Orthodox Church of France - Relations With Other Orthodox Churches

Relations With Other Orthodox Churches

After some years of isolation, Kovalevsky's group came under the Russian Orthodox Church Outside Russia between 1959 and 1966. In 1964, Kovalevsky was tonsured as a monk with the name Jean-Nectaire, and consecrated as the first modern Bishop of Saint-Denis. His principal consecrator was St. John (Maximovitch) (the ROCOR's representative in Western Europe at the time). John Maximovitch’s death in 1966 was a serious blow to the Western Orthodox Christians in France.

While Moscow's Western Rite mission withered and ended, Bishop Jean's church continued to thrive, however, without canonical protection after St. John's repose. Bishop Jean reposed in 1966, but in 1972, the church found a new canonical superior in the Church of Romania. Gilles Bertrand-Hardy was then tonsured as a monk with the name Germain and consecrated as Bishop of Saint-Denis. In 1993, after long conflict with the Romanian Synod regarding canonical irregularities, the latter withdrew its blessing of the French church and broke communion with OCF. The Romanian Orthodox Church took the decision, which is contested by OCF, to depose Bishop Germain from all sacerdotal functions. This decision (which was never accepted by the OCF) is applied by the canonical dioceses of the AEOF (Assemblée des Evêques Orthodoxes de France). The sanction was confirmed and explained in 2001 by another document, "Avis d'expertise canonique", from the Secretary of the Romanian Synod (a document which the OCF considers to have no value). The Romanian patriarchate established a deanery under Bishop Germain's brother, Archpriest Gregoire Bertrand-Hardy, to minister to those parishes which chose to stay with the Romanian Patriarchate.

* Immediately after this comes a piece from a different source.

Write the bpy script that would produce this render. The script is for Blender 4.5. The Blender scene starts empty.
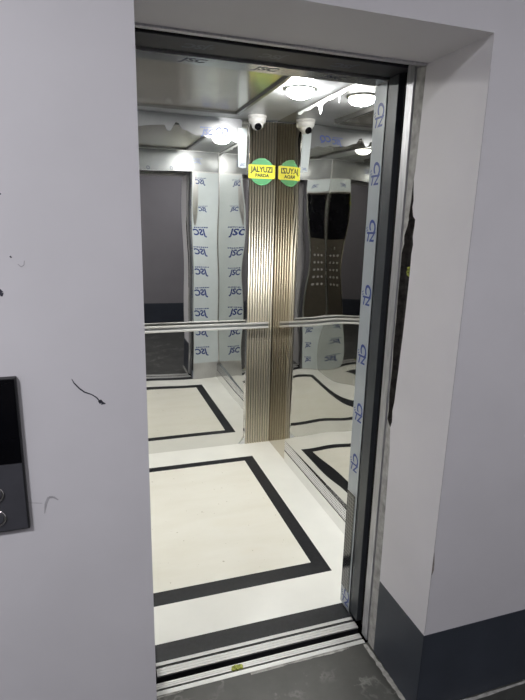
import bpy, math, random
from mathutils import Vector
random.seed(7)
D = bpy.data
C = bpy.context.scene.collection
SC = bpy.context.scene
PI = math.pi

# ------------------------------------------------------------------ dimensions (metres)
XL, XR, HL = -0.2246, 0.6461, 2.10          # plaster doorway in the hall wall
YP = 0.28                                   # depth of the painted plaster reveal
CXL, CXR = -0.42, 0.899                    # inside of the lift cabin
JL, JR = -0.182, 0.647                      # car entrance jambs
YF, YB = 0.573, 2.309                       # inside of cabin front / back wall
ZC = 2.296                                  # cabin ceiling
ZH = 2.105                                  # underside of car header
HX0, HX1, HY, HZ = -2.3, 2.2, -2.5, 2.75    # hall

# ------------------------------------------------------------------ materials
def new_mat(name):
    m = D.materials.new(name); m.use_nodes = True
    nt = m.node_tree
    return m, nt, nt.nodes['Principled BSDF']

def nodes_noise(nt, scale, detail=4, rough=.55, coord='Object', vec=(1, 1, 1)):
    tc = nt.nodes.new('ShaderNodeTexCoord'); mp = nt.nodes.new('ShaderNodeMapping')
    mp.inputs['Scale'].default_value = vec
    n = nt.nodes.new('ShaderNodeTexNoise')
    n.inputs['Scale'].default_value = scale; n.inputs['Detail'].default_value = detail
    n.inputs['Roughness'].default_value = rough
    nt.links.new(tc.outputs[coord], mp.inputs['Vector']); nt.links.new(mp.outputs['Vector'], n.inputs['Vector'])
    return n

def ramp(nt, src, stops):
    r = nt.nodes.new('ShaderNodeValToRGB')
    el = r.color_ramp.elements
    while len(el) < len(stops): el.new(0.5)
    for e, (p, c) in zip(el, stops):
        e.position = p; e.color = (*c, 1)
    nt.links.new(src, r.inputs['Fac'])
    return r

def bump(nt, bs, src, strength, dist=.01):
    b = nt.nodes.new('ShaderNodeBump'); b.inputs['Strength'].default_value = strength
    b.inputs['Distance'].default_value = dist
    nt.links.new(src, b.inputs['Height']); nt.links.new(b.outputs['Normal'], bs.inputs['Normal'])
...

In 2001, after the scandal caused by the revelation inside the church of the marriage of Bishop Germain in 1995 (which was subsequently annulled), ten parishes left the OCF and formed the Union des Associations Cultuelles Orthodoxes de Rite Occidental (UACORO - the Union of Western Rite Orthodox Worship Associations) and began negotiations in 2004 with the Church of Serbia to be canonically recognized, with the intention of the UACORO entering the Diocese of France and Western Europe. The UACORO was received individually, laity and priests, into the French diocese of the Serbian Patriarchate in 2006.